*** WORKING DATA ***
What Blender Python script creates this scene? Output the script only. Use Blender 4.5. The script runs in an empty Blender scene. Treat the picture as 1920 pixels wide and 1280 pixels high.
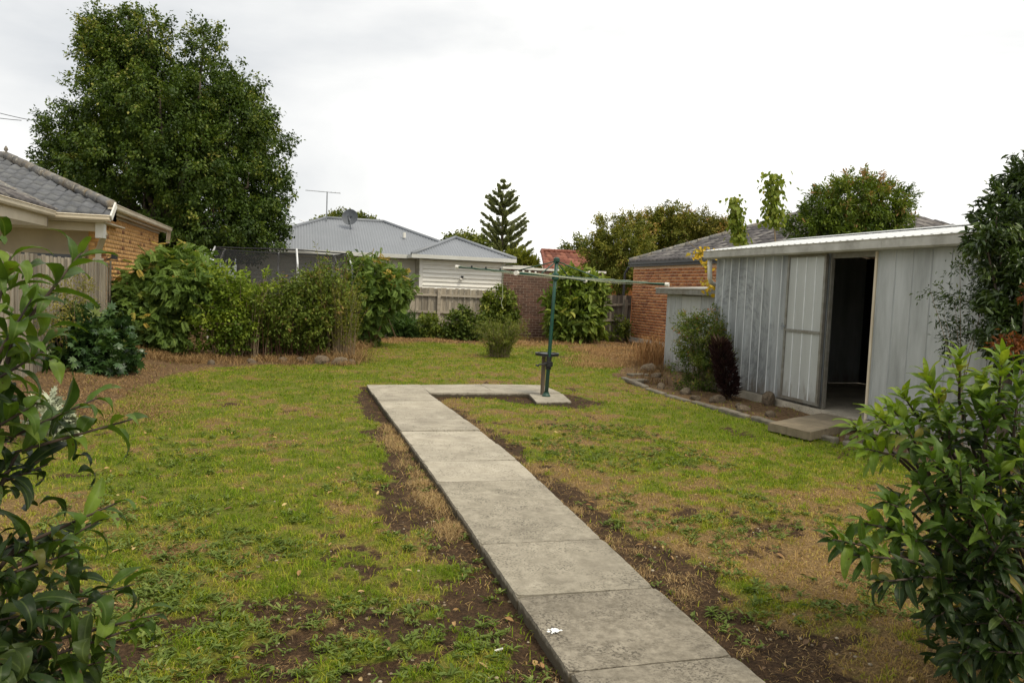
import bpy, bmesh, math, random
import numpy as np
from mathutils import Vector, Matrix

sc = bpy.context.scene
col = sc.collection
PI = math.pi
R_ = math.radians

# ------------------------------------------------------------------ camera
CAM_H = 1.65
YAW, TILT, ROLL, FPX = R_(15.7), R_(3.84), R_(2.3), 1449.0   # focal length for a 1920 px wide picture
_f = np.array([math.sin(YAW) * math.cos(TILT), math.cos(YAW) * math.cos(TILT), -math.sin(TILT)])
_r = np.array([math.cos(YAW), -math.sin(YAW), 0.0])
_u = np.cross(_r, _f)
CR = math.cos(ROLL) * _r + math.sin(ROLL) * _u
CU = -math.sin(ROLL) * _r + math.cos(ROLL) * _u
cam_data = bpy.data.cameras.new('camera')
cam_data.sensor_width = 36.0
cam_data.lens = FPX * 36.0 / 1920.0
cam_data.clip_start = 0.05
cam_data.clip_end = 2000.0
cam = bpy.data.objects.new('camera', cam_data)
col.objects.link(cam)
m = Matrix.Identity(4)
for i in range(3):
    m[i][0], m[i][1], m[i][2] = CR[i], CU[i], -_f[i]
m[2][3] = CAM_H
cam.matrix_world = m
sc.camera = cam

def at(px, py, Y):
    """measured point of the photograph at real distance Y along the garden"""
    d = _f * FPX + CR * (px - 960) - CU * (py - 640)
    return np.array([0, 0, CAM_H]) + d * (Y / d[1])

def atx(px, py, X):
    d = _f * FPX + CR * (px - 960) - CU * (py - 640)
    return np.array([0, 0, CAM_H]) + d * (X / d[0])

def gnd(px, py, z=0.0):
    d = _f * FPX + CR * (px - 960) - CU * (py - 640)
    return np.array([0, 0, CAM_H]) + d * ((z - CAM_H) / d[2])

# ------------------------------------------------------------------ sky, sun, exposure
SUN_EL, SUN_AZ = R_(58), R_(150)      # azimuth clockwise from +Y: behind and to the right of the camera
world = bpy.data.worlds.new('World')
sc.world = world
world.use_nodes = True
nt = world.node_tree
nt.nodes.clear()
out = nt.nodes.new('ShaderNodeOutputWorld')
bg = nt.nodes.new('ShaderNodeBackground')
sky = nt.nodes.new('ShaderNodeTexSky')
sky.sky_type = 'NISHITA'
sky.sun_disc = False
sky.sun_elevation = SUN_EL
sky.sun_rotation = SUN_AZ
sky.dust_density = 3.0
tc = nt.nodes.new('ShaderNodeTexCoord')
mp = nt.nodes.new('ShaderNodeMapping')
mp.inputs['Scale'].default_value = (1.0, 1.0, 2.6)
mp.inputs['Location'].default_value = (2.7, 0.4, 1.5)
n1 = nt.nodes.new('ShaderNodeTexNoise')
n1.inputs['Scale'].default_value = 1.7
n1.inputs['Detail'].default_value = 7
n1.inputs['Roughness'].default_value = 0.52
n1.inputs['Distortion'].default_value = 0.3
rp = nt.nodes.new('ShaderNodeValToRGB')
rp.color_ramp.elements[0].position = 0.30
rp.color_ramp.elements[0].color = (0.42, 0.435, 0.45, 1)
rp.color_ramp.elements[1].position = 0.74
rp.color_ramp.elements[1].color = (0.98, 0.955, 0.90, 1)
_e = rp.color_ramp.elements.new(0.50)
_e.color = (0.60, 0.60, 0.59, 1)
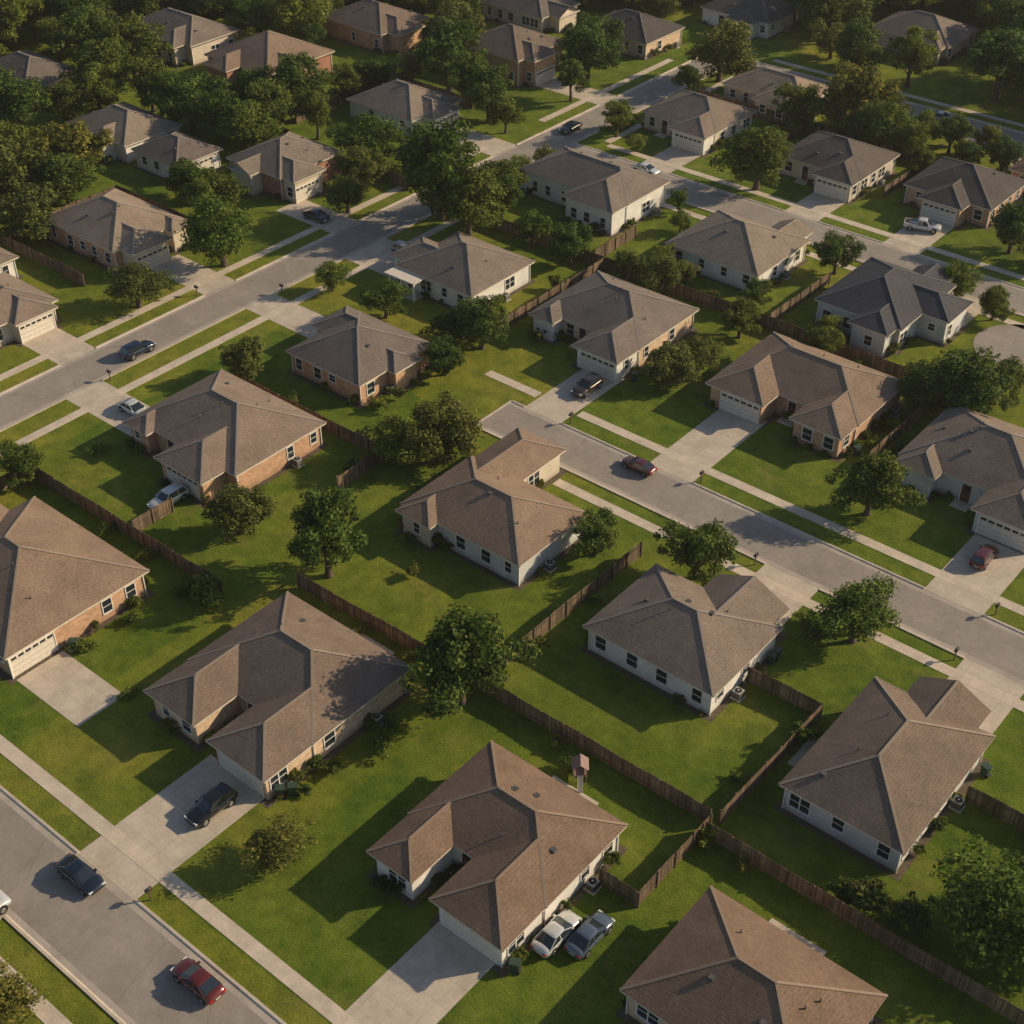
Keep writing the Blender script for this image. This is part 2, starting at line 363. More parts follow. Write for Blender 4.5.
***
[DO THIS] Set down every entry word for word, but omit the pictures.

[RESULT OF THE TASK]
What Blender Python script creates this scene? Output the script only. Use Blender 4.5. The script runs in an empty Blender scene. Treat the picture as 1920 pixels wide and 1280 pixels high.
import bpy, bmesh, math, random
import numpy as np
from mathutils import Vector, Matrix

sc = bpy.context.scene
col = sc.collection
PI = math.pi
R_ = math.radians

# ------------------------------------------------------------------ camera
CAM_H = 1.65
YAW, TILT, ROLL, FPX = R_(15.7), R_(3.84), R_(2.3), 1449.0   # focal length for a 1920 px wide picture
_f = np.array([math.sin(YAW) * math.cos(TILT), math.cos(YAW) * math.cos(TILT), -math.sin(TILT)])
_r = np.array([math.cos(YAW), -math.sin(YAW), 0.0])
_u = np.cross(_r, _f)
CR = math.cos(ROLL) * _r + math.sin(ROLL) * _u
CU = -math.sin(ROLL) * _r + math.cos(ROLL) * _u
cam_data = bpy.data.cameras.new('camera')
cam_data.sensor_width = 36.0
cam_data.lens = FPX * 36.0 / 1920.0
cam_data.clip_start = 0.05
cam_data.clip_end = 2000.0
cam = bpy.data.objects.new('camera', cam_data)
col.objects.link(cam)
m = Matrix.Identity(4)
for i in range(3):
    m[i][0], m[i][1], m[i][2] = CR[i], CU[i], -_f[i]
m[2][3] = CAM_H
cam.matrix_world = m
sc.camera = cam

def at(px, py, Y):
    """measured point of the photograph at real distance Y along the garden"""
    d = _f * FPX + CR * (px - 960) - CU * (py - 640)
    return np.array([0, 0, CAM_H]) + d * (Y / d[1])

def atx(px, py, X):
    d = _f * FPX + CR * (px - 960) - CU * (py - 640)
    return np.array([0, 0, CAM_H]) + d * (X / d[0])

def gnd(px, py, z=0.0):
    d = _f * FPX + CR * (px - 960) - CU * (py - 640)
    return np.array([0, 0, CAM_H]) + d * ((z - CAM_H) / d[2])

# ------------------------------------------------------------------ sky, sun, exposure
SUN_EL, SUN_AZ = R_(58), R_(150)      # azimuth clockwise from +Y: behind and to the right of the camera
world = bpy.data.worlds.new('World')
sc.world = world
world.use_nodes = True
nt = world.node_tree
nt.nodes.clear()
out = nt.nodes.new('ShaderNodeOutputWorld')
bg = nt.nodes.new('ShaderNodeBackground')
sky = nt.nodes.new('ShaderNodeTexSky')
sky.sky_type = 'NISHITA'
sky.sun_disc = False
sky.sun_elevation = SUN_EL
sky.sun_rotation = SUN_AZ
sky.dust_density = 3.0
tc = nt.nodes.new('ShaderNodeTexCoord')
mp = nt.nodes.new('ShaderNodeMapping')
mp.inputs['Scale'].default_value = (1.0, 1.0, 2.6)
mp.inputs['Location'].default_value = (2.7, 0.4, 1.5)
n1 = nt.nodes.new('ShaderNodeTexNoise')
n1.inputs['Scale'].default_value = 1.7
n1.inputs['Detail'].default_value = 7
n1.inputs['Roughness'].default_value = 0.52
n1.inputs['Distortion'].default_value = 0.3
rp = nt.nodes.new('ShaderNodeValToRGB')
rp.color_ramp.elements[0].position = 0.30
rp.color_ramp.elements[0].color = (0.42, 0.435, 0.45, 1)
rp.color_ramp.elements[1].position = 0.74
rp.color_ramp.elements[1].color = (0.98, 0.955, 0.90, 1)
_e = rp.color_ramp.elements.new(0.50)
_e.color = (0.60, 0.60, 0.59, 1)
Keep writing the Blender script for this image. This is part 2, starting at line 363. More parts follow. Write for Blender 4.5.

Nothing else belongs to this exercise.